A small George V sterling silver and maple wood mazer bowl, maker's mark Omar Ramsden, London 1930, the body of shallow circular form having an applied flaring sterling silver rim hung with stylised fruit and leaf motifs, raised on a stepped and flared circular foot with a rope twist border to the edge, incised Omar Ramsden Me Fecit to underside, 4.53 in. diameter.
- Incised - A record of a name, date or inscription, or a decoration scratched into a surface, usually of a glass or ceramic item with a blunt instrument to make a coarse indentation. Compare with engraving where the surface is cut with a sharp instrument such as a metal needle or rotating tool to achieve a fine indentation.
- Maple - Maple, native to North America, is a dense heavy timber from light to yellow-brown in colour. It has very little distincive graining unless it is one of the variants such as birds-eye maple or burr maple, so was not used extensively for furniture in 18th and 19th century, where cabinetmakers and designers preferred timbers with more distinctive features such as mahogany, walnut, rosewood and oak.
Birds-eye maple has a seres of small spots linked by undulating lines in the grain, is highly sough and is used as a decorative veneer. Burr maple has larger and irregular grain swirls than birds-eye maple.
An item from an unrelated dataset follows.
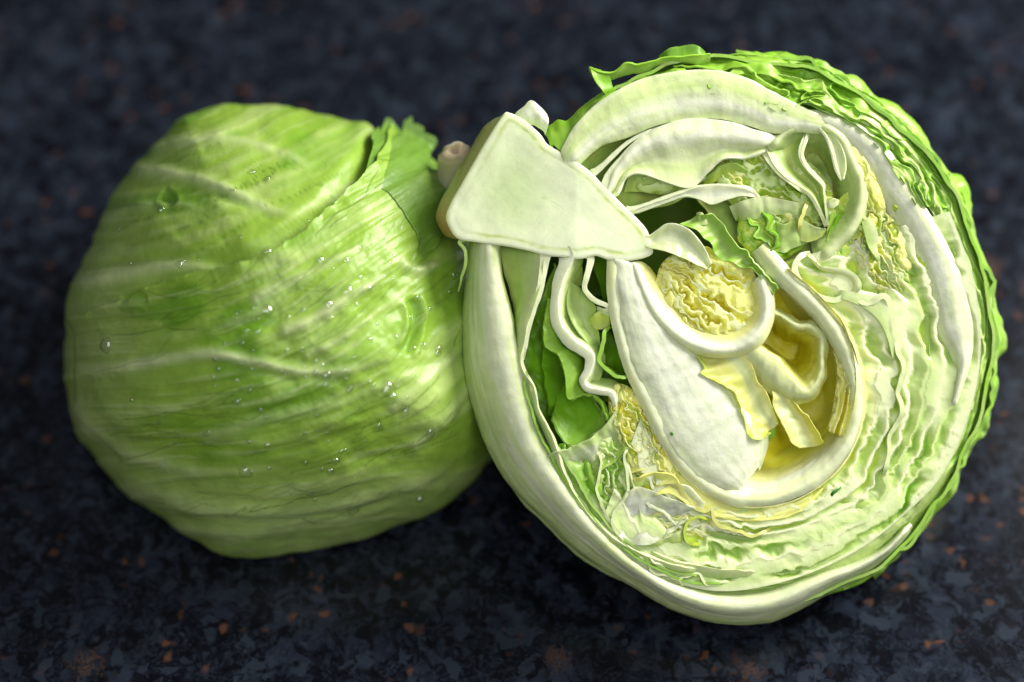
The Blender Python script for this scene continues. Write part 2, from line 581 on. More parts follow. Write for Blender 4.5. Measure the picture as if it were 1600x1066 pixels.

- Sterling Silver - Sterling silver is a mixture of 92.5% pure silver and 7.5% of another metal, usually copper. Fine silver is 99.9% pure silver, and is relatively soft and the addition of the very small amount of copper gives the metal enough strength and hardness to be worked into jewellery, decorative and household objects.
- George V - George V (1865 – 1936) was King of the United Kingdom and the British Dominions, and Emperor of India, from 1910 until his death in 1936.